The file /boot/EFI/fedora/grub.efi is installed by the grub-efi package. If you do want to reinstall it, use yum reinstall grub-efi. (To do this from a generic rescue system, you can do this after mounting and chrooting into your installed Fedora system). Fedora grub-efi uses the configuration file /boot/EFI/fedora/grub.cfg (presumably generated by grubby). Fedora on EFI won't generate a file at /boot/grub2/grub.cfg. Running grub2-install will replace file grub.efi with an image that tries to read /boot/grub2/grub.cfg, and will therefore fail.

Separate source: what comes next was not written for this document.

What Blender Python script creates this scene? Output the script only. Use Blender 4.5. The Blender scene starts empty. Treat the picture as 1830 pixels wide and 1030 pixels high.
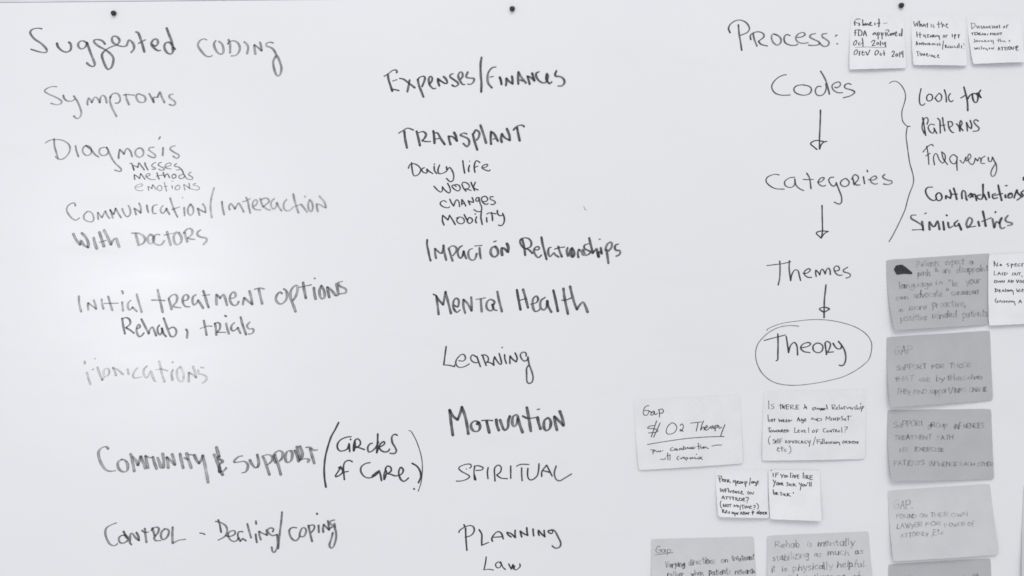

grub2-install installs an EFI boot entry for grub.efi. However, if you have not disabled Secure Boot in your Windows 8-certified firmware, this entry will fail to boot. You need to boot shim.efi instead (ignore shim-fedora.efi; I'm not sure exactly what that is). See below.
You can lose your EFI boot entry for Fedora if your firmware settings are reset. (Manually, or by firmware upgrade, or because firmware is buggy; the latter has been reported in the wild). Here's how to manually create an EFI boot entry for Fedora with Secure Boot:
sudo efibootmgr -c -L Fedora -d /dev/sda -p 100 -l \\EFI\\fedora\\shim.efi
This example uses partition number 100 on the first standard disk recognized by Linux. You should adjust the options -d /dev/sda and -p 100 to identify the filesystem which Fedora mounts at /boot/efi. This is an EFI system partition. The Fedora installer will have created a dedicated ESP for your Fedora install to use, separate from the ESPs used by any other operating system. (This is different from Ubuntu and OpenSUSE).
Note the efibootmgr command requires that you run it from an EFI-booted system.